As Farc se apresentam como uma guerrilha obviamente comunista, digamos, com um objetivo de defender os pobres. Eu não vi isso. Vi uma organização que utiliza os pobres, que os chantageia, que os amedronta, que os obriga a estar em suas fileiras e combater para eles. É uma organização de privilégios a serviço do narcotráfico.
Quem chega a ser comandante consegue ter uma multidão de escravos, que são os guerrilheiros rasos, e não vi compaixão, não vi liderança, vi abusos. Eram privilégios na selva, como mais comida, melhores lugares para dormir, melhores roupas, brinquedos, remédios, até computadores. O comunismo é uma retórica.
Enquanto esteve no cativeiro, a senhora escutou algo sobre o vínculo entre as Farc e partidos políticos brasileiros?
Sergio Coutinho,
Maceió, AL
Ingrid – As Farc sempre foram acusadas de ter vínculos privilegiados com Hugo Chávez, com (Rafael) Correa (presidente do Equador), com Lula. Não acredito que seja real.
Primeiro porque não acho que as Farc realmente necessitem de recursos. As Farc têm bastante dinheiro.
Antes do nosso sequestro, é provável que tenham tentado ter alguma diplomacia, digamos, de contatos em âmbito latino-americano e europeu. Penso que, depois de nos sequestrar, as Farc viram muitas portas se fechar.
Um exemplo: O Partido Comunista francês. Quando eu estava sequestrada, eles receberam representantes das Farc em sua conferência anual. Isso, para mim, foi muito doloroso, porque é uma maneira de respaldar atos terroristas.
Depois disso, nunca mais deram assento às Farc. E isso deve ter passado por todos os lados. E acho que hoje em dia as Farc estão muito isoladas.
Ainda há simpatias pelas Farc, mas acho que são individuais. Não creio, por exemplo, que organizações tão sérias, entre outras o partido que está no comando do governo brasileiro, vai se dar o luxo de ter vínculos com terroristas.
A senhora não acha que tenha sido egoísta ou mal-agradecida quando tentou obter indenização do Estado colombiano por causa de seu sequestro?
Gustavo Borghi,
São Paulo, SP
Ingrid – As pessoas podem pensar muitas coisas, mas a realidade é diferente e houve muita manipulação.
Há uma lei na Colômbia que permite às vítimas de terrorismo pedir indenização ao Estado. Disseram aos colombianos que eu estava atacando a Justiça e os soldados que me libertaram. Outros companheiros se valeram dessa mesma lei, mas não foi notícia.
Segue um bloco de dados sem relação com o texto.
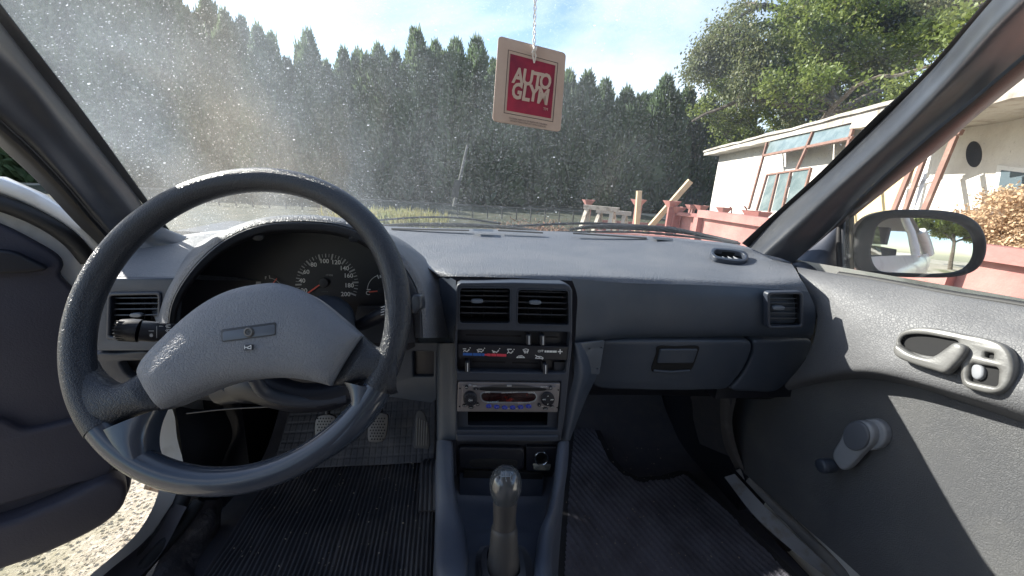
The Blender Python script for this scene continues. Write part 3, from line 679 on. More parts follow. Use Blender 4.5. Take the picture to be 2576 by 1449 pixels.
#==CAR==
# ================================================================== THE CAR
car = thing('car', 'small old white hatchback seen from inside, grey dashboard, driver door open', 'car')
# ---- bodyshell outside
def box3(name, x0, x1, y0, y1, z0, z1, m, parent=car, **k):
    V = [(x, y, z) for z in (z0, z1) for x, y in ((x0, y0), (x1, y0), (x1, y1), (x0, y1))]
    return mk(name, V, [(0, 3, 2, 1), (4, 5, 6, 7), (0, 1, 5, 4), (1, 2, 6, 5), (2, 3, 7, 6), (3, 0, 4, 7)], m, parent, smooth=False, **k)
# right flank (seen in the mirror): belt at z ~1.0
mk('body_side', *loft([[(.74, 1.0, 1.0), (.77, .3, 1.03), (.77, -.8, 1.05), (.72, -2.0, 1.1)], [(.81, 1.0, .92), (.83, .3, .93), (.83, -.8, .95), (.77, -2.0, .98)], [(.83, 1.0, .6), (.85, .3, .6), (.85, -.8, .62), (.79, -2.0, .7)], [(.78, 1.0, .25), (.80, .3, .25), (.80, -.8, .25), (.74, -2.0, .3)]], 20, 10), whitep, car)
box3('body_side', -.80, -.76, -2.0, -.15, .25, 1.0, whitep); box3('unseen_tailgate', -.7, .7, -2.05, -2.0, .3, 1.05, whitep)  # unseen panels added to keep out sky light from behind
tube('door_pillar', [(.77, -.38, 1.02), (.68, -.42, 1.25), (.60, -.45, 1.40)], .035, whitep, car, n=8)
tube('door_pillar', [(-.77, -.28, .3), (-.77, -.28, 1.02), (-.68, -.32, 1.25), (-.60, -.35, 1.40)], .04, whitep, car, n=8)
for s in (1, -1): tube('rear_pillar', [(s*.74, -1.7, 1.05), (s*.66, -1.6, 1.25), (s*.58, -1.45, 1.41)], .09, whitep, car, n=8)
V, Fc = loft([[(-.60, .24, 1.405), (0, .30, 1.43), (.60, .24, 1.405)], [(-.62, -.4, 1.435), (0, -.4, 1.46), (.62, -.4, 1.435)], [(-.58, -1.5, 1.40), (0, -1.6, 1.43), (.58, -1.5, 1.40)]], 14, 14)
mk('roof', V, Fc, head, car); mk('roof', [(a, b, c+.03) for a, b, c in V], Fc, whitep, car)  # unseen roof, put in to shade the cabin
for sx_ in (-.37, .37):  # front seats added behind the camera to block light from the rear
    V, Fc = loft([[(sx_-.23, -.28, .45), (sx_-.25, -.36, .8), (sx_-.2, -.42, 1.08)], [(sx_, -.24, .45), (sx_, -.32, .8), (sx_, -.40, 1.1)], [(sx_+.23, -.28, .45), (sx_+.25, -.36, .8), (sx_+.2, -.42, 1.08)]], 10, 10)
    mk('added_seat_back', *join([(V, Fc), ([np.array(v)-[0, .12, 0] for v in V], Fc)]), carpet, car)
    mk('added_seat_cushion', *loft([[(sx_-.24, -.3, .5), (sx_-.25, .0, .5), (sx_-.24, .16, .47), (sx_-.24, .18, .32)], [(sx_, -.3, .48), (sx_, .0, .50), (sx_, .17, .47), (sx_, .19, .32)], [(sx_+.24, -.3, .5), (sx_+.25, .0, .5), (sx_+.24, .16, .47), (sx_+.24, .18, .32)]], 12, 12), carpet, car)
    box3('added_headrest', sx_-.12, sx_+.12, -.50, -.42, 1.12, 1.30, carpet)
box3('added_rear_seat', -.6, .6, -1.25, -1.05, .35, 1.0, carpet)  # added as a further block against light from behind
# floor pan
car_floor = mk('floor_carpet', *loft([[(-.74, -1.3, .29), (-.72, .3, .29), (-.70, .8, .29), (-.66, 1.08, .30), (-.64, 1.20, .42), (-.62, 1.30, .62), (-.6, 1.3, .95)],
                                      [(0, -1.3, .29), (0, .3, .29), (0, .8, .29), (0, 1.12, .30), (0, 1.26, .42), (0, 1.34, .62), (0, 1.34, .95)],
                                      [(.76, -1.3, .29), (.76, .3, .29), (.74, .8, .29), (.72, 1.12, .30), (.70, 1.26, .42), (.68, 1.34, .62), (.66, 1.34, .95)]], 60, 20), carpet, car)
# ---- windscreen
ws = loft([rail((-130, -170, .42), (0, 10, .55), (150, 205, .68), (262, 352, .79), (378, 512, .89), (436, 592, .955)),
           rail((450, -300, .50), (600, -100, .68), (700, 150, .85), (760, 350, .98), (800, 480, 1.07), (830, 600, 1.14)),
           rail((1288, -330, .50), (1288, -100, .70), (1288, 150, .88), (1288, 350, 1.02), (1288, 480, 1.11), (1288, 600, 1.18)),
           rail((2050, -300, .46), (1960, -100, .62), (1800, 150, .82), (1700, 350, .95), (1640, 480, 1.04), (1600, 610, 1.10)),
           rail((2650, -190, .30), (2482, 0, .42), (2312, 192, .58), (2100, 402, .75), (1950, 545, .88), (1868, 625, .955))], 24, 24)
mk('windscreen', *ws, wsglass, car, label='dusty windscreen, with sun glare painted into the grime on the left')
# ---- A pillars (left)
def pilrow(*pts): return rail(*pts)
GY = lambda t: .42+(.955-.42)*t
def pil(ptsL, dY):                      # picture points down the pillar, depth follows the screen edge minus dY
    out = []
    n = len(ptsL)
    for i, (x, y) in enumerate(ptsL): out.append(at(x, y, Y=PY(y)-dY))
    return out
PY = lambda y: float(np.interp(y, [-170, 10, 205, 352, 512, 592, 660], [.42, .55, .68, .79, .89, .955, .99]))
lgl = [(-130, -170), (0, 8), (150, 203), (260, 350), (375, 510), (438, 594)]
ltr = [(-110, -90), (0, 56), (125, 215), (240, 360), (335, 482), (400, 566), (470, 596)]
lrd = [(-100, -10), (0, 118), (95, 225), (205, 370), (305, 500), (375, 590), (455, 612)]
llo = [(-110, 180), (0, 300), (75, 368), (165, 462), (235, 545), (300, 612), (345, 640)]
lse = [(-110, 240), (0, 352), (92, 437), (190, 542), (256, 610), (300, 660), (340, 690)]
mk('screen_seal', *loft([pil(lgl, -.005), pil(lgl, .0), pil(ltr[:6], .012)], 30, 6), rubber, car)
lp = thing  # keep flake quiet
pl_ = mk('pillar_trim', *loft([pil(ltr, .0), pil(ltr, .012), pil([(a*.55+c*.45, b*.55+d*.45) for (a, b), (c, d) in zip(ltr, lrd)], .035), pil(lrd, .055), pil([(a*.5+c*.5, b*.5+d*.5) for (a, b), (c, d) in zip(lrd, llo)], .075), pil([(a*.1+c*.9, b*.1+d*.9) for (a, b), (c, d) in zip(lrd, llo)], .10), pil(llo, .095)], 40, 26), pillm, car, label='driver side pillar trim, mostly in shade')
mk('door_seal', *loft([pil(llo, .092), pil([(a*.7+c*.3, b*.7+d*.3) for (a, b), (c, d) in zip(llo, lse)], .105), pil([(a*.3+c*.7, b*.3+d*.7) for (a, b), (c, d) in zip(llo, lse)], .105), pil(lse, .08), pil([(a-8, b+10) for a, b in lse], .03)], 30, 12), rubber, car)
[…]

Tentou-se dizer que eu havia sido a responsável pelo meu sequestro, porque isso me faria subir nas pesquisas das eleições presidenciais. E disseram que me haviam prevenido e que o risco foi tomado por minha própria conta, assinando termos de responsabilidade.
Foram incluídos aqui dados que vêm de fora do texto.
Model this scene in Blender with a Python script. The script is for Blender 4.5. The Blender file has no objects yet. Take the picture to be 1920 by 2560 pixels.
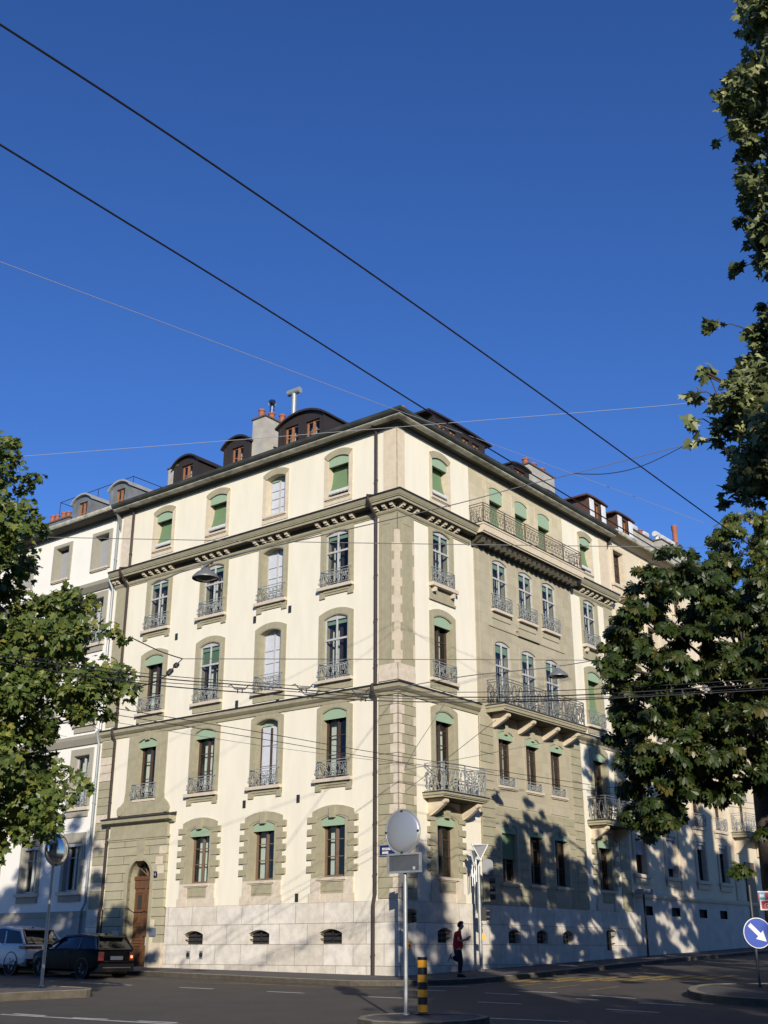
import bpy, bmesh, math, random
import numpy as np
from mathutils import Vector, Matrix
R = math.radians
random.seed(7)
SC = bpy.context.scene
COL = SC.collection

# ------------------------------------------------------------------ camera, sky, sun
EYE = 0.763
FPX, PITCH = 2865.0, R(20.95)
cam = bpy.data.cameras.new('camera'); camo = bpy.data.objects.new('camera', cam); COL.objects.link(camo)
cam.sensor_fit = 'VERTICAL'; cam.sensor_height = 36.0; cam.lens = FPX / 2560 * 36.0
cam.clip_start = 0.1; cam.clip_end = 3000
camo.location = (0, 0, EYE); camo.rotation_euler = (R(90) + PITCH, 0, 0)
SC.camera = camo
SUN_EL, SUN_AZ = R(17.4), R(7.8)          # azimuth measured from straight behind the camera towards +x
S = Vector((math.sin(SUN_AZ) * math.cos(SUN_EL), -math.cos(SUN_AZ) * math.cos(SUN_EL), math.sin(SUN_EL)))
sun = bpy.data.lights.new('sun', 'SUN'); suno = bpy.data.objects.new('sun', sun); COL.objects.link(suno)
sun.energy = 5.0; sun.angle = R(0.55); sun.color = (1.0, 0.91, 0.79)
suno.rotation_euler = S.to_track_quat('Z', 'Y').to_euler(); suno.location = (0, 0, 60)
W = bpy.data.worlds.new('World'); SC.world = W; W.use_nodes = True
nt = W.node_tree; bg = nt.nodes['Background']
sky = nt.nodes.new('ShaderNodeTexSky'); sky.sky_type = 'NISHITA'; sky.sun_disc = False
sky.sun_elevation = SUN_EL; sky.sun_rotation = R(180) - SUN_AZ
sky.altitude = 1500; sky.air_density = 1.0; sky.dust_density = 0.0; sky.ozone_density = 4.5
hsv = nt.nodes.new('ShaderNodeHueSaturation'); hsv.inputs['Hue'].default_value = 0.514; hsv.inputs['Saturation'].default_value = 1.14
nt.links.new(sky.outputs[0], hsv.inputs['Color']); nt.links.new(hsv.outputs[0], bg.inputs[0]); bg.inputs[1].default_value = 0.122
SC.view_settings.view_transform = 'Standard'; SC.view_settings.look = 'None'
SC.view_settings.exposure = 0.36; SC.view_settings.gamma = 1.0
SC.cycles.max_bounces = 6; SC.cycles.transparent_max_bounces = 12
SC.cycles.use_denoising = True

# ------------------------------------------------------------------ helpers
def ray(px, py):
    x, y = (px - 960) / FPX, (py - 1280) / FPX
    return Vector((x, math.cos(PITCH) + y * math.sin(PITCH), math.sin(PITCH) - y * math.cos(PITCH)))
def at(px, py, Y):                          # the point seen at that pixel of the 1920 x 2560 photograph, at distance Y
    r = ray(px, py); return Vector((0, 0, EYE)) + r * (Y / r.y)
def gz(x, y):                               # pavement level: a street that climbs away from the camera
    g = 0.0077 * max(-40, min(40, x - 0.49)) * max(0, min(1, (y + 5) / 20))
    if y >= 24: return g + 0.0333 * (min(y, 110) - 40)
    return g + 0.0333 * -16 + 0.012 * (max(y, -60) - 24)
ROAD = -0.14
def rgb(c): return (*c, 1.0)
MATS = {}
ALB = 0.83                                   # overall reflectance, set against the exposure
def mat(name, col, rough=0.7, metal=0.0, spec=0.4, var=0.0, scale=3.0, bump=0.0, bscale=40.0, col2=None, emit=None, stretch=None):
    if name in MATS: return MATS[name]
    if not emit: col = tuple(c * ALB for c in col); col2 = col2 and tuple(c * ALB for c in col2)
    m = bpy.data.materials.new(name); m.use_nodes = True; n = m.node_tree.nodes; l = m.node_tree.links
    b = n['Principled BSDF']; b.inputs['Base Color'].default_value = rgb(col); b.inputs['Roughness'].default_value = rough
    b.inputs['Metallic'].default_value = metal; b.inputs['Specular IOR Level'].default_value = spec
    if var or bump:
        tc = n.new('ShaderNodeTexCoord'); vec = tc.outputs['Object']
        if stretch:
            mp = n.new('ShaderNodeMapping'); mp.inputs['Scale'].default_value = stretch; l.new(vec, mp.inputs[0]); vec = mp.outputs[0]
    if var:
        nz = n.new('ShaderNodeTexNoise'); nz.inputs['Scale'].default_value = scale; nz.inputs['Detail'].default_value = 8
        nz.inputs['Roughness'].default_value = 0.65
        l.new(vec, nz.inputs['Vector'])
        cr = n.new('ShaderNodeValToRGB'); c2 = col2 or tuple(c * (1 - var) for c in col)
        cr.color_ramp.elements[0].position = 0.35; cr.color_ramp.elements[1].position = 0.62
        cr.color_ramp.elements[0].color = rgb(c2); cr.color_ramp.elements[1].color = rgb(col)
        l.new(nz.outputs['Fac'], cr.inputs[0]); l.new(cr.outputs[0], b.inputs['Base Color'])
    if bump:
        n2 = n.new('ShaderNodeTexNoise'); n2.inputs['Scale'].default_value = bscale; n2.inputs['Detail'].default_value = 4
        l.new(vec, n2.inputs['Vector']); bp = n.new('ShaderNodeBump'); bp.inputs['Strength'].default_value = bump; bp.inputs['Distance'].default_value = 0.02
        l.new(n2.outputs['Fac'], bp.inputs['Height']); l.new(bp.outputs[0], b.inputs['Normal'])
    if emit:
        b.inputs['Emission Color'].default_value = rgb(col); b.inputs['Emission Strength'].default_value = emit
    MATS[name] = m; return m
def brickmat(name, col, col2, joint, w, h, jw=0.01, off=0.5, rough=0.8, zshift=0.0, bump=0.6, stain=0.15, squash=1.0, nscale=2.5):
    if name in MATS: return MATS[name]
    m = mat(name, col, rough); col, col2, joint = [tuple(c * ALB for c in q) for q in (col, col2, joint)]; n = m.node_tree.nodes; l = m.node_tree.links; b = n['Principled BSDF']
    tc = n.new('ShaderNodeTexCoord'); sp = n.new('ShaderNodeSeparateXYZ'); cb = n.new('ShaderNodeCombineXYZ')
    l.new(tc.outputs['Object'], sp.inputs[0]); l.new(sp.outputs[0], cb.inputs[0])
    ad = n.new('ShaderNodeMath'); ad.operation = 'ADD'; ad.inputs[1].default_value = zshift
    l.new(sp.outputs[2], ad.inputs[0]); l.new(ad.outputs[0], cb.inputs[1])
    br = n.new('ShaderNodeTexBrick'); br.offset = off; br.inputs['Scale'].default_value = 1.0
    br.inputs['Brick Width'].default_value = w; br.inputs['Row Height'].default_value = h
    br.inputs['Mortar Size'].default_value = jw; br.inputs['Mortar Smooth'].default_value = 0.2; br.inputs['Bias'].default_value = 0.0
    br.inputs['Color1'].default_value = rgb(col); br.inputs['Color2'].default_value = rgb(col2); br.inputs['Mortar'].default_value = rgb(joint)
    l.new(cb.outputs[0], br.inputs['Vector'])
    nz = n.new('ShaderNodeTexNoise'); nz.inputs['Scale'].default_value = nscale; nz.inputs['Detail'].default_value = 10; nz.inputs['Roughness'].default_value = 0.7
    l.new(tc.outputs['Object'], nz.inputs['Vector'])
    mr = n.new('ShaderNodeMapRange'); mr.inputs[1].default_value = 0.3; mr.inputs[2].default_value = 0.6
    mr.inputs[3].default_value = 1 - stain; mr.inputs[4].default_value = 1.0; l.new(nz.outputs['Fac'], mr.inputs[0])
    mx = n.new('ShaderNodeMix'); mx.data_type = 'RGBA'; mx.blend_type = 'MULTIPLY'; mx.inputs[0].default_value = 1.0
    l.new(br.outputs['Color'], mx.inputs[6]); l.new(mr.outputs[0], mx.inputs[7]); l.new(mx.outputs[2], b.inputs['Base Color'])
    bp = n.new('ShaderNodeBump'); bp.inputs['Strength'].default_value = bump; bp.inputs['Distance'].default_value = 0.02; bp.invert = True
    l.new(br.outputs['Fac'], bp.inputs['Height']); l.new(bp.outputs[0], b.inputs['Normal'])
    return m
def glassmat(name, tint=(0.75, 0.8, 0.8), rough=0.02, refl=1.0):
    m = bpy.data.materials.new(name); m.use_nodes = True; n = m.node_tree.nodes; l = m.node_tree.links
    n.remove(n['Principled BSDF']); out = n['Material Output']
    g = n.new('ShaderNodeBsdfGlossy'); g.inputs['Roughness'].default_value = rough; g.inputs['Color'].default_value = (refl, refl, refl, 1)
    t = n.new('ShaderNodeBsdfTransparent'); t.inputs['Color'].default_value = rgb(tint)
    f = n.new('ShaderNodeLayerWeight'); f.inputs['Blend'].default_value = .5; pw = n.new('ShaderNodeMath'); pw.operation = 'POWER'; pw.inputs[1].default_value = 4.0; l.new(f.outputs['Facing'], pw.inputs[0])
    mr = n.new('ShaderNodeMapRange'); mr.inputs[3].default_value = .06; mr.inputs[4].default_value = .9; l.new(pw.outputs[0], mr.inputs[0])
    x = n.new('ShaderNodeMixShader'); l.new(mr.outputs[0], x.inputs[0]); l.new(t.outputs[0], x.inputs[1]); l.new(g.outputs[0], x.inputs[2])
    l.new(x.outputs[0], out.inputs['Surface']); MATS[name] = m; return m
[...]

Nunca apareceram esses papéis. Como candidata, tinha direito de receber escolta, mas me negaram proteção. Essa reação é fruto do medo do governo de ser responsabilizado pelo meu sequestro. Mas fui muito clara: a única responsabilidade pelo meu sequestro foi das Farc.
Nem o governo nem ninguém podia prever que as Farc teriam a ousadia de montar um bloqueio numa estrada onde havia militares por todos os lados.
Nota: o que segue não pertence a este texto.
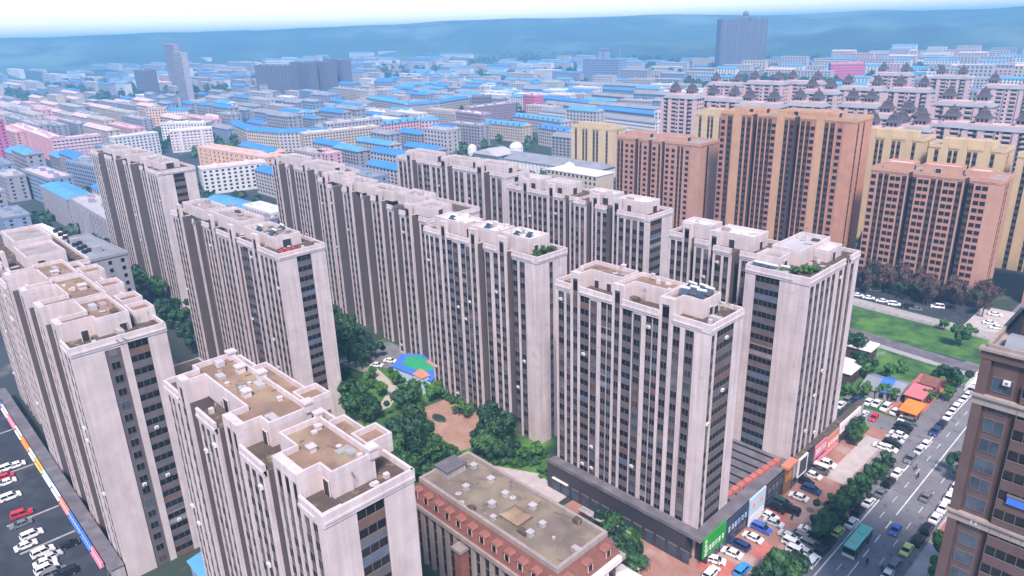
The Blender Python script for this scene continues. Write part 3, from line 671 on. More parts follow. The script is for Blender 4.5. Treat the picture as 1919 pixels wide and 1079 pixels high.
# back row
T9a = tower('apartment_tower', 'bluish ribbed tower at the far left of the back row', -280, -206, 195, 208, 54, 57.5, U+U2*2, 'r4.5 B3 r5.5', cap=50, bcap=20,
  pents=[PP(-276, -256, 198, 205, 195, [], 57.5, 'deckgrey'), PP(-250, -232, 198, 205, 195, [], 57.2, 'deckgrey'), PP(-228, -210, 198, 205, 195, [], 57.5, 'deckgrey')],
  doors=[(-209.9, 201, math.pi/2, 2, 2.1), (-255.9, 201, math.pi/2, 2, 2.1), (-231.9, 201, math.pi/2, 2, 2.1), (-222, 197.9, 0, 2, 2.1)], group=G)
T9f = "r.8 W1.1 r.8 W1.1 r.8 W1.2 r.8 |r.7 T1.1 r.7| W1.2 r.8 W1.2 r.8 W1.2 r.8 W1.2 r.8 |r.7 T1.1 r.7| W1.2 r.8 W1.2 r.8 N2.2 r.8 W1.1"
T9b = tower('apartment_tower', 'pale ribbed tower in the middle of the back row', -192, -157, 182, 195, 54, 58, T9f, 'r4 W1.2 r6', cap=60, bcap=10,
  pents=[PP(-189, -178, 185, 192, 182, [], 58, 'rpale'), PP(-175.5, -164, 185, 192, 182, [], 58, 'rpale')], doors=[(-181, 184.9, 0, 2, 2.2), (-168, 184.9, 0, 2, 2.2), (-163.9, 188, math.pi/2, 2, 2.2)], group=G)
T9g = "@-3 r.8 W1 r.8 W1 r.8 N2.4 |r.7 T1 r.7| @-1.5 r.8 W1 r.8 W1.1 N2.2 |r.8 T1 r.8| @0 r.8 W1.2 r.8 W1.2 r.8 W1.2 r.8 W1.2"
T9c = tower('apartment_tower', 'pale ribbed tower at the right end of the back row, its end deeply recessed', -157, -124, 176.5, 189, 54, 58, T9g, 'r.8 B5.4 r5', D=7.5, cap=60, bcap=20,
  pents=[([(-153, 183), (-142, 183), (-142, 187.5), (-153, 187.5)], 58, 'rwhite'), ([(-139, 180), (-127.5, 180), (-127.5, 187), (-139, 187)], 57.8, 'rwhite')], doors=[(-127.4, 184, math.pi/2, 2, 2), (-134, 179.9, 0, 1.4, 2), (-146, 182.9, 0, 2.2, 2.1)], group=G)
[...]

Não culpo o governo pelo meu sequestro, mas não aceito que me culpem por ter sido sequestrada.
Sua imagem piorou muito na Colômbia depois da questão da indenização ao Estado. Como o povo reage quando a vê nas ruas?
Antonio Alberto Castro,
São Paulo, SP
Ingrid – Bem, não caminho pelas ruas da Colômbia.
Quando vou à Colômbia, tenho um esquema de segurança muito forte.
Fui só quatro vezes para lá desde a minha libertação, sempre sob forte escolta. Desde que fui libertada, as Farc me assinalaram como “objetivo militar”.
Na Colômbia houve um apedrejamento público em torno de mim. Foi uma reação muito violenta, que para mim foi muito dolorosa.
Acho que nem sequer Pablo Escobar foi tratado como trataram a mim. Nunca vi, nos anos em que ele esteve vivo e depois de sua morte, o ódio, as ofensas, os insultos que se desencadearam contra mim.
A senhora tem ambição de voltar a se candidatar à Presidência de seu país?
Carlos Eugênio da Cruz,
Londrina, PR
Ingrid – Não tenho aspirações políticas. Para mim, segue sendo muito doloroso que os colombianos possam entender que quis ser sequestrada. Onde está a sensibilidade? Tenho uma dor muito forte com a Colômbia. Uma ferida. Preciso de tempo para que essa ferida cure. Enquanto me sentir assim, não posso voltar à Colômbia para fazer política.